Okay, I will take that course and get back, thanks for the suggestion.

P.S. You just implied Pieter Hintjens is naive. You have to live with that now :(

[TickleSteve]

I think you took that claim out of context:

"By "perfect MT programs", I mean code that's easy to write and understand, that works with the same design approach in any programming language, and on any operating system, and that scales across any number of CPUs with zero wait states and no point of diminishing returns."

That doesn't mean to say its "perfect" or "solves" multithreading, just that its easy to write and understand and portable across architectures. That says nothing of how optimal it is for concurrency or parallelism ease-of-use wise or performance-wise, just that its 'easy'.

[devxpy]

> That doesn't mean to say its "perfect" or "solves" multithreading, just that its easy to write and understand

Try saying that out loud?

[dragonwriter]

> Did they ever fix the global interpreter lock? Sort of a show stopper with doing stuff concurrently in python.

It means threas-based parallelism of pure-python code is unavailable; concurrency is just fine on Python.

[skrause]

I have to work with Python on Windows and believe me, concurrency is not just fine in Python when you can't use fork().

[zbentley]

Obligatory "concurrency != parallelism" statement; concurrency is fine on both platforms with Python threading in a single process with a GIL; parallelism is less of a done deal.

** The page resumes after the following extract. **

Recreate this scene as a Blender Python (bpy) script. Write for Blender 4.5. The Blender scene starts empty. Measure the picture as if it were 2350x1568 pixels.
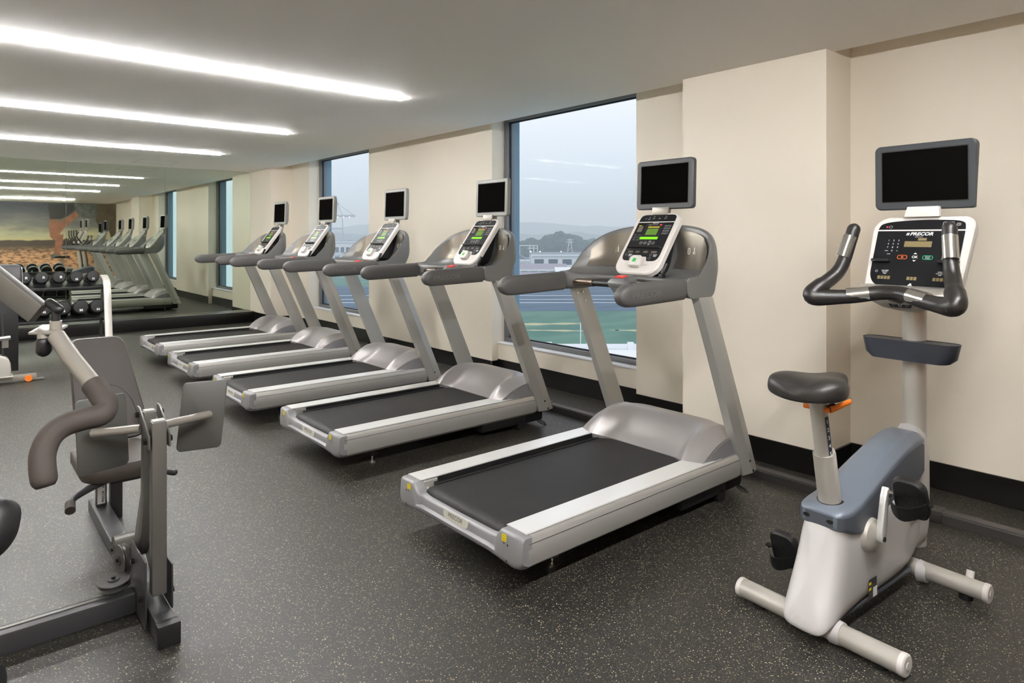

While it's a very big hammer, consider experimenting with Celery for your parallelism needs on Windows. I've had good results using per-script Celery "clusters" with either a filesystem (on a ramdisk for extra speed) or an embedded Redis backend to accomplish pretty nice bidirectional RPC-ish parallelism. The initial setup is much more complicated than something like goroutines, but once you get it working you can boilerplate it onto other tasks without much trouble.

It still won't save you from memory constraints imposed by the lack of good fork() emulation, though. Hopefully the WSL stuff will either bring better fork() emulation, or allow support for shared memory objects (e.g. multiprocessing.Value) in order to ease some of that pain.